Bayan Secretary-General
Teodoro A. Casiño said “Malaysia is reaping what it
has sowed. Its barbaric treatment of Filipino deportees deserve
condemnation and reproach.”
“The correct
way to treat refugees is not to shove them back to the place they
escaped from but to provide them sanctuary,” said Casiño,
adding that “there are internationally-accepted ways of dealing
with them and this definitely does not include the Gestapo-like
manner taken by Kuala Lumpur.”
Independent
estimates place at 60,000 the number of Filipino refugees and migrants
in Malaysia.

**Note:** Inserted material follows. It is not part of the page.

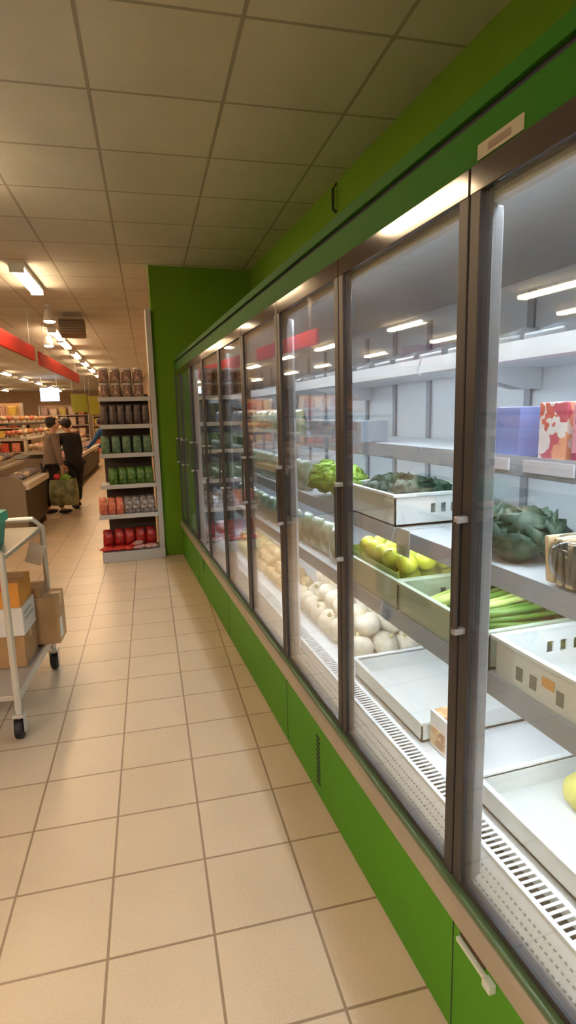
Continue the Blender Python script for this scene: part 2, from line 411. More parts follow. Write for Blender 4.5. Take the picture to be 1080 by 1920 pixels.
# round spotlights
def make_spot(loc, label):
    t = thing('spotlight', label, 'lamp', loc); x, y, z = loc
    MB().lathe((x, y, 0), [(.05, CH), (.05, CH - .03), (.012, CH - .035), (.012, z + .17), (.055, z + .16), (.085, z + .04), (.085, z)]).build('housing', WHITE, t, smooth=False)
    MB().lathe((x, y, 0), [(.078, z + .003), (.078, z - .012), (.05, z - .022)]).build('lens', SPOT, t)
    return t
make_spot((-.70, 9.55, 3.12), 'small round spotlight hanging between the first and second tube lamps over the aisle')
make_spot((-.93, 12.0, 3.05), 'small round spotlight hanging left of the second tube lamp over the aisle')
# ceiling air unit
t = thing('air_unit', 'brown boxy air unit hanging from the ceiling right of the lamp row', 'air unit', (-.42, 10.4, 3.0))
AIRM = mat('air_unit_brown', (134, 112, 84), 0.6)
MB().box(-.62, -.22, 10.1, 10.7, 3.02, 3.26, .03).build('body', AIRM, t)
m = MB()
for i in range(5): m.box(-.6, -.24, 10.085, 10.102, 3.05 + i * .04, 3.065 + i * .04)
m.build('louvre', mat('air_unit_dark', (86, 70, 52), .6), t)
m = MB()
for x in (-.55, -.29): m.tube([(x, 10.4, 3.25), (x, 10.4, CH)], .01, 6)
m.build('hanger', ALU, t)

# ------------------------------------------------------------------ hanging signs
REDM = mat('sign_red', (196, 40, 28), 0.5)
def banner(name, p0, p1, z0, z1, m, label, thick=.04, trimm=None):
    p0, p1 = Vector((*p0, 0)), Vector((*p1, 0)); c = (p0 + p1) / 2; d = p1 - p0; L = d.length; a = math.atan2(d.y, d.x)
    t = thing(name, label, 'sign', (c.x, c.y, z0), 0)
    R = Matrix.Rotation(a, 4, 'Z')
    b = MB().box(c.x - L / 2, c.x + L / 2, c.y - thick / 2, c.y + thick / 2, z0, z1, .006)
    bmesh.ops.rotate(b.bm, verts=b.bm.verts[:], cent=c, matrix=R.to_3x3()); b.build('sign_board', m, t)
    b = MB()
    for s in (-.4, .4):
        q = c + d * s; b.tube([(q.x, q.y, z1 - .01), (q.x, q.y, CH)], .006, 6)
    b.build('hanger', ALU, t)
    if trimm:
        b = MB().box(c.x - L / 2 - .01, c.x + L / 2 + .01, c.y - thick / 2 - .01, c.y + thick / 2 + .01, z0 - .03, z0 + .01)
        bmesh.ops.rotate(b.bm, verts=b.bm.verts[:], cent=c, matrix=R.to_3x3()); b.build('sign_edge', trimm, t)
    return t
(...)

The migration reportedly started in the 1970’s.
“Most
of them left Mindanao primarily to escape the endless all-out wars
unleashed by the Philippine government as well the continuing lack
of livelihood opportunities for Muslim Filipinos,” Casiño
said.
The Bayan leader
said “the flight and plight of 60,000 refugees in Malaysia
is an indictment of the false promises of peace and development
made by successive Philippine governments from Marcos to Macapagal-Arroyo.”
“It is
evident that they have become hopeless over the incessant military
campaigns waged by the Philippine government that only excacerbate
the poverty situation among Muslim Filipinos. So desperate they
have become that they left their homeland for Malaysia,” said
Casiño.
“This
should be a signal for the Arroyo government to immediately lift
the all-out war policy in Mindanao and provide the refugees a reason
to stay in the country. The President should be honest enough to
admit that proven failures of the militarist solution to solving
the long-running problems in Mindanao like land dispossession, chauvinist
policies and the spread of anti-Moro sentiments,” he added.